Your task is to transcribe, without alteration, the lines from the top of the material below through the line bearing "SC.render.resolution_x, SC.render.resolution_y = 1024, 768", inclusive.

---- Provided material

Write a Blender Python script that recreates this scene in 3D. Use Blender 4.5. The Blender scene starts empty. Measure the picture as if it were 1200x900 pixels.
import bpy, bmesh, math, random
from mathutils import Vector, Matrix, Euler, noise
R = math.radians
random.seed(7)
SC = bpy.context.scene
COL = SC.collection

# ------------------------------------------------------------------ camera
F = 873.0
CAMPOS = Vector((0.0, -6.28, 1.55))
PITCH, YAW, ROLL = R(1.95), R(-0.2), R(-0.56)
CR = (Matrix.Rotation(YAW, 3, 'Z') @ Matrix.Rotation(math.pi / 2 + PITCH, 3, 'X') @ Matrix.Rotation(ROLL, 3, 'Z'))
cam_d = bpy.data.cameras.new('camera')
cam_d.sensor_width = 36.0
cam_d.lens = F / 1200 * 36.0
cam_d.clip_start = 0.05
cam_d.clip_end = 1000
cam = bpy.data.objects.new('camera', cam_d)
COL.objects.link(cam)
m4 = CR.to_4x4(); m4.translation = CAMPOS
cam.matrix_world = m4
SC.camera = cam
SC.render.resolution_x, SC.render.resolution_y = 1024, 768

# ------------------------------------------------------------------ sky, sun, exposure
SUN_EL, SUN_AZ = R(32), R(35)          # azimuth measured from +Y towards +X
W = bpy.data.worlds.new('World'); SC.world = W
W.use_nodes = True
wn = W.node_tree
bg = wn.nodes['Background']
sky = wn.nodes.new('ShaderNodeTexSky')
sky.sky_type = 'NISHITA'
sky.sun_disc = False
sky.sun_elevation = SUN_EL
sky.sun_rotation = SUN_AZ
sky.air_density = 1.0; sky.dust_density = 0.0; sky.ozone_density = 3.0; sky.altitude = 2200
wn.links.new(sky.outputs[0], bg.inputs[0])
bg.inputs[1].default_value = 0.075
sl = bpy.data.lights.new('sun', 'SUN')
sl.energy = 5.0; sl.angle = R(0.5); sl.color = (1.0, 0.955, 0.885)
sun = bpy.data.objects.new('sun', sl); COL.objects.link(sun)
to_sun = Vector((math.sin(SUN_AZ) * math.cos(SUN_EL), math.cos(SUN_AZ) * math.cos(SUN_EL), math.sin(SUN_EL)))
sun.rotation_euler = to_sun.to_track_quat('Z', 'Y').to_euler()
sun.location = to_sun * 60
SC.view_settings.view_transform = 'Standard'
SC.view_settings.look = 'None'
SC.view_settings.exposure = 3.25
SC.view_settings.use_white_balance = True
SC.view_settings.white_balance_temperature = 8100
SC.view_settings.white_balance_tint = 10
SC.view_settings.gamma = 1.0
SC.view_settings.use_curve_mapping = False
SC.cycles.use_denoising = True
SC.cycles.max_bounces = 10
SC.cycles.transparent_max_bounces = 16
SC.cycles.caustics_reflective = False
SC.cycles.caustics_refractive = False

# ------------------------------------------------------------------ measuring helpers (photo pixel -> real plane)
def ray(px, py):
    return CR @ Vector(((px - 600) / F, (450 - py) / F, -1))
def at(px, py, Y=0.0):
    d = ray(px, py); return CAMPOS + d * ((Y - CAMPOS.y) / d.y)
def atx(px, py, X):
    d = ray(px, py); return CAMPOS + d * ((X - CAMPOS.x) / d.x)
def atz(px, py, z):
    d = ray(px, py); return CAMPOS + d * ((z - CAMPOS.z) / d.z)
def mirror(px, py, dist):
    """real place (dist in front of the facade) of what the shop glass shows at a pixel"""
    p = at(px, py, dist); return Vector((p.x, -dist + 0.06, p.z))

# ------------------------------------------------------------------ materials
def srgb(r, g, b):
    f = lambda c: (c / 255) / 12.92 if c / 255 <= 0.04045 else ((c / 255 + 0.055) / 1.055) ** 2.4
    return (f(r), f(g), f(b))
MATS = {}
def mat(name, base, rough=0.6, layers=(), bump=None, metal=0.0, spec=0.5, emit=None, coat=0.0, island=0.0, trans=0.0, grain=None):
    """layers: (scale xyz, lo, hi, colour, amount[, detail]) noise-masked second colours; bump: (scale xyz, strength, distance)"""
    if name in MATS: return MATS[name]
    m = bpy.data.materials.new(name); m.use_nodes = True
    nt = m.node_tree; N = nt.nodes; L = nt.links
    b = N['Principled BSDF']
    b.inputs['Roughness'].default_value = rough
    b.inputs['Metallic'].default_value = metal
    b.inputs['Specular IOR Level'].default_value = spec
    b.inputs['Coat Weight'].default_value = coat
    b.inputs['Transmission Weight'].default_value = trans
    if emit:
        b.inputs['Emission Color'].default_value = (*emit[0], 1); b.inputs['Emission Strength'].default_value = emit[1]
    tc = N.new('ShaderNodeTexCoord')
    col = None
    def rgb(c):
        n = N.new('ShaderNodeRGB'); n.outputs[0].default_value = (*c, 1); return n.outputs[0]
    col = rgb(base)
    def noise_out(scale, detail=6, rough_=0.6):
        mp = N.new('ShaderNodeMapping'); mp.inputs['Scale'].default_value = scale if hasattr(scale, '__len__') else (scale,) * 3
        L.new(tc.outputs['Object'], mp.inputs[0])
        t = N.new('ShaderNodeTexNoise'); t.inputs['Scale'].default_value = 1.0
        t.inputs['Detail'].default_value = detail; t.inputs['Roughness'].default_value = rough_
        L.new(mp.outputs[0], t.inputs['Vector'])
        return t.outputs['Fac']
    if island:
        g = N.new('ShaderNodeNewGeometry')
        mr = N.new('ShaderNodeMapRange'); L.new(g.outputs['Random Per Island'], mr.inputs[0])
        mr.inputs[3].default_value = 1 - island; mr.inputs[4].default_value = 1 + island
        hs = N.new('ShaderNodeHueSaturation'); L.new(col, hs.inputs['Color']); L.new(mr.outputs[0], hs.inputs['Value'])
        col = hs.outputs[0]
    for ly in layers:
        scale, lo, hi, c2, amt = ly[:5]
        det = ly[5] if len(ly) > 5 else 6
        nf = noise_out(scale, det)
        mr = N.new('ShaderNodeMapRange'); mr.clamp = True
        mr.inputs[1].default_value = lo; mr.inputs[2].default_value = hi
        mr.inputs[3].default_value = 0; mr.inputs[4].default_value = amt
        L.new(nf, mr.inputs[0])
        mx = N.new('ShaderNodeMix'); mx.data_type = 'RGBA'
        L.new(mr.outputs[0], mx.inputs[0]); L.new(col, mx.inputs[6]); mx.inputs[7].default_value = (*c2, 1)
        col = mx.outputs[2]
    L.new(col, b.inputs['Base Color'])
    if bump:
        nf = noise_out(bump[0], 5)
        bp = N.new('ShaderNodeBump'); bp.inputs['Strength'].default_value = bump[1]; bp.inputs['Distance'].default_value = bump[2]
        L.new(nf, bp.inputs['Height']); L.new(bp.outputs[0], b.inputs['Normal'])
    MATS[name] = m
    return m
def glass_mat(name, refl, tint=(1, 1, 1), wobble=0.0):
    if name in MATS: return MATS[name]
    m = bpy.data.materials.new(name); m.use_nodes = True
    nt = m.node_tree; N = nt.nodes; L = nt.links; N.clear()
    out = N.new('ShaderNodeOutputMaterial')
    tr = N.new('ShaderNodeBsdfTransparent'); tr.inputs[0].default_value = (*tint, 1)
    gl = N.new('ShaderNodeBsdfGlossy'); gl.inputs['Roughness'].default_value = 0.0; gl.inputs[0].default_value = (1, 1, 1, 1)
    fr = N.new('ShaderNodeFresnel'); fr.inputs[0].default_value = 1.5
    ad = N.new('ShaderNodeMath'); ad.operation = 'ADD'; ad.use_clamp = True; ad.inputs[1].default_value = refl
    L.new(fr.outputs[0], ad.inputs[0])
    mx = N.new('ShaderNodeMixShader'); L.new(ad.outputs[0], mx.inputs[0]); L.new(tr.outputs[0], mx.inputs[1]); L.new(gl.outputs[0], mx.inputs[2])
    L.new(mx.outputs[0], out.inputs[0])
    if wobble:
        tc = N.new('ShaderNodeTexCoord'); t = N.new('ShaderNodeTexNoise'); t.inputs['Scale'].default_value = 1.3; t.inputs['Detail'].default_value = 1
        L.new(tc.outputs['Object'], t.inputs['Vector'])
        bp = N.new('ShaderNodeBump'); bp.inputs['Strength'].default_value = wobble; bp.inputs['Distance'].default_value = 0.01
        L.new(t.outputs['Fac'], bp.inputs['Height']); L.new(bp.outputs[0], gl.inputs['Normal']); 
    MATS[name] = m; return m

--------

» **Task result**:
Write a Blender Python script that recreates this scene in 3D. Use Blender 4.5. The Blender scene starts empty. Measure the picture as if it were 1200x900 pixels.
import bpy, bmesh, math, random
from mathutils import Vector, Matrix, Euler, noise
R = math.radians
random.seed(7)
SC = bpy.context.scene
COL = SC.collection

# ------------------------------------------------------------------ camera
F = 873.0
CAMPOS = Vector((0.0, -6.28, 1.55))
PITCH, YAW, ROLL = R(1.95), R(-0.2), R(-0.56)
CR = (Matrix.Rotation(YAW, 3, 'Z') @ Matrix.Rotation(math.pi / 2 + PITCH, 3, 'X') @ Matrix.Rotation(ROLL, 3, 'Z'))
cam_d = bpy.data.cameras.new('camera')
cam_d.sensor_width = 36.0
cam_d.lens = F / 1200 * 36.0
cam_d.clip_start = 0.05
cam_d.clip_end = 1000
cam = bpy.data.objects.new('camera', cam_d)
COL.objects.link(cam)
m4 = CR.to_4x4(); m4.translation = CAMPOS
cam.matrix_world = m4
SC.camera = cam
SC.render.resolution_x, SC.render.resolution_y = 1024, 768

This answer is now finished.